- What needs to be done: Please write out the material that follows, exactly as it stands.

- Provided material:
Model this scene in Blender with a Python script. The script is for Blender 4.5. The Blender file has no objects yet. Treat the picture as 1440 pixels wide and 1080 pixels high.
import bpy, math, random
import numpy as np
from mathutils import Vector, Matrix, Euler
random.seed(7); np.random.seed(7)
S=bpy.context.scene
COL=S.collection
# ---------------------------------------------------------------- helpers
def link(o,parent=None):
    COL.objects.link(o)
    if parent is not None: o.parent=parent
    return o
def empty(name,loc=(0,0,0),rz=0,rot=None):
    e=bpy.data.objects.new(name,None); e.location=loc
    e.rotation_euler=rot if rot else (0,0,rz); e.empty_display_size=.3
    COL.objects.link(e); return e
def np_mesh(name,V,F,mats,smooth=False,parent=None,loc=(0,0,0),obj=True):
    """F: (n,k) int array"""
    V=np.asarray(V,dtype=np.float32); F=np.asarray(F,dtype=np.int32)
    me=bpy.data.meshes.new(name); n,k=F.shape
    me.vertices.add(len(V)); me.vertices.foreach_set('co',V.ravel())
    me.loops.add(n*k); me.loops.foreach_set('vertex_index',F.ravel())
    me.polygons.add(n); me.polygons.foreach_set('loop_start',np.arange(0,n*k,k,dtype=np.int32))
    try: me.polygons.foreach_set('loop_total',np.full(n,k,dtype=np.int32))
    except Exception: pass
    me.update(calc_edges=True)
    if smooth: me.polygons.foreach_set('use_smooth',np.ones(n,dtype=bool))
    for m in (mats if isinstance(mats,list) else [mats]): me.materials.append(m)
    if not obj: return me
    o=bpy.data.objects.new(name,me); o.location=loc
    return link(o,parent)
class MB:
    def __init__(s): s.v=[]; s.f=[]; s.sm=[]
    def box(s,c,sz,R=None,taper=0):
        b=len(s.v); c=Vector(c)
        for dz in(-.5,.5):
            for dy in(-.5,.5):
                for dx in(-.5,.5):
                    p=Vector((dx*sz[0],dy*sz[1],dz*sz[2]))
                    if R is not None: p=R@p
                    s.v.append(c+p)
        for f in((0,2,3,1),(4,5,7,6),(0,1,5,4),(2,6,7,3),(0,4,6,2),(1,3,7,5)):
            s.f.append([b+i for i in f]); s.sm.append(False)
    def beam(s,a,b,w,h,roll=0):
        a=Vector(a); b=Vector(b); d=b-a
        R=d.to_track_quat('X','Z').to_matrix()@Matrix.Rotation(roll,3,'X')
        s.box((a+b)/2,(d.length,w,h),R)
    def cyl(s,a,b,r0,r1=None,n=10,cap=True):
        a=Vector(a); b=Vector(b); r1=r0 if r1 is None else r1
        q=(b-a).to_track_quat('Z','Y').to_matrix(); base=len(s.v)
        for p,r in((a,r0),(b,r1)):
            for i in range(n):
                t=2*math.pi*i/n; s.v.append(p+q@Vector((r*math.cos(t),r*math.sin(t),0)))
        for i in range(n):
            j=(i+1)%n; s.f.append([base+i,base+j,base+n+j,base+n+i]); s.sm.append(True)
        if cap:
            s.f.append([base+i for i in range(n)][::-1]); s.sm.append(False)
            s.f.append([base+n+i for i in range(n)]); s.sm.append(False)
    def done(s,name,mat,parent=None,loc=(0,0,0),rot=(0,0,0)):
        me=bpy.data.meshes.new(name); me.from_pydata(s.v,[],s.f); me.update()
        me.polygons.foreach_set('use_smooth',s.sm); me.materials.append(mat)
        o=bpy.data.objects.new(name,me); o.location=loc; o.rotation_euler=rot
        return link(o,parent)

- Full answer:
Model this scene in Blender with a Python script. The script is for Blender 4.5. The Blender file has no objects yet. Treat the picture as 1440 pixels wide and 1080 pixels high.
import bpy, math, random
import numpy as np
from mathutils import Vector, Matrix, Euler
random.seed(7); np.random.seed(7)
S=bpy.context.scene
COL=S.collection
# ---------------------------------------------------------------- helpers
def link(o,parent=None):
    COL.objects.link(o)
    if parent is not None: o.parent=parent
    return o
def empty(name,loc=(0,0,0),rz=0,rot=None):
    e=bpy.data.objects.new(name,None); e.location=loc
    e.rotation_euler=rot if rot else (0,0,rz); e.empty_display_size=.3
    COL.objects.link(e); return e
def np_mesh(name,V,F,mats,smooth=False,parent=None,loc=(0,0,0),obj=True):
    """F: (n,k) int array"""
    V=np.asarray(V,dtype=np.float32); F=np.asarray(F,dtype=np.int32)
    me=bpy.data.meshes.new(name); n,k=F.shape
    me.vertices.add(len(V)); me.vertices.foreach_set('co',V.ravel())
    me.loops.add(n*k); me.loops.foreach_set('vertex_index',F.ravel())
    me.polygons.add(n); me.polygons.foreach_set('loop_start',np.arange(0,n*k,k,dtype=np.int32))
    try: me.polygons.foreach_set('loop_total',np.full(n,k,dtype=np.int32))
    except Exception: pass
    me.update(calc_edges=True)
    if smooth: me.polygons.foreach_set('use_smooth',np.ones(n,dtype=bool))
    for m in (mats if isinstance(mats,list) else [mats]): me.materials.append(m)
    if not obj: return me
    o=bpy.data.objects.new(name,me); o.location=loc
    return link(o,parent)
class MB:
    def __init__(s): s.v=[]; s.f=[]; s.sm=[]
    def box(s,c,sz,R=None,taper=0):
        b=len(s.v); c=Vector(c)
        for dz in(-.5,.5):
            for dy in(-.5,.5):
                for dx in(-.5,.5):
                    p=Vector((dx*sz[0],dy*sz[1],dz*sz[2]))
                    if R is not None: p=R@p
                    s.v.append(c+p)
        for f in((0,2,3,1),(4,5,7,6),(0,1,5,4),(2,6,7,3),(0,4,6,2),(1,3,7,5)):
            s.f.append([b+i for i in f]); s.sm.append(False)
    def beam(s,a,b,w,h,roll=0):
        a=Vector(a); b=Vector(b); d=b-a
        R=d.to_track_quat('X','Z').to_matrix()@Matrix.Rotation(roll,3,'X')
        s.box((a+b)/2,(d.length,w,h),R)
    def cyl(s,a,b,r0,r1=None,n=10,cap=True):
        a=Vector(a); b=Vector(b); r1=r0 if r1 is None else r1
        q=(b-a).to_track_quat('Z','Y').to_matrix(); base=len(s.v)
        for p,r in((a,r0),(b,r1)):
            for i in range(n):
                t=2*math.pi*i/n; s.v.append(p+q@Vector((r*math.cos(t),r*math.sin(t),0)))
        for i in range(n):
            j=(i+1)%n; s.f.append([base+i,base+j,base+n+j,base+n+i]); s.sm.append(True)
        if cap:
            s.f.append([base+i for i in range(n)][::-1]); s.sm.append(False)
            s.f.append([base+n+i for i in range(n)]); s.sm.append(False)
    def done(s,name,mat,parent=None,loc=(0,0,0),rot=(0,0,0)):
        me=bpy.data.meshes.new(name); me.from_pydata(s.v,[],s.f); me.update()
        me.polygons.foreach_set('use_smooth',s.sm); me.materials.append(mat)
        o=bpy.data.objects.new(name,me); o.location=loc; o.rotation_euler=rot
        return link(o,parent)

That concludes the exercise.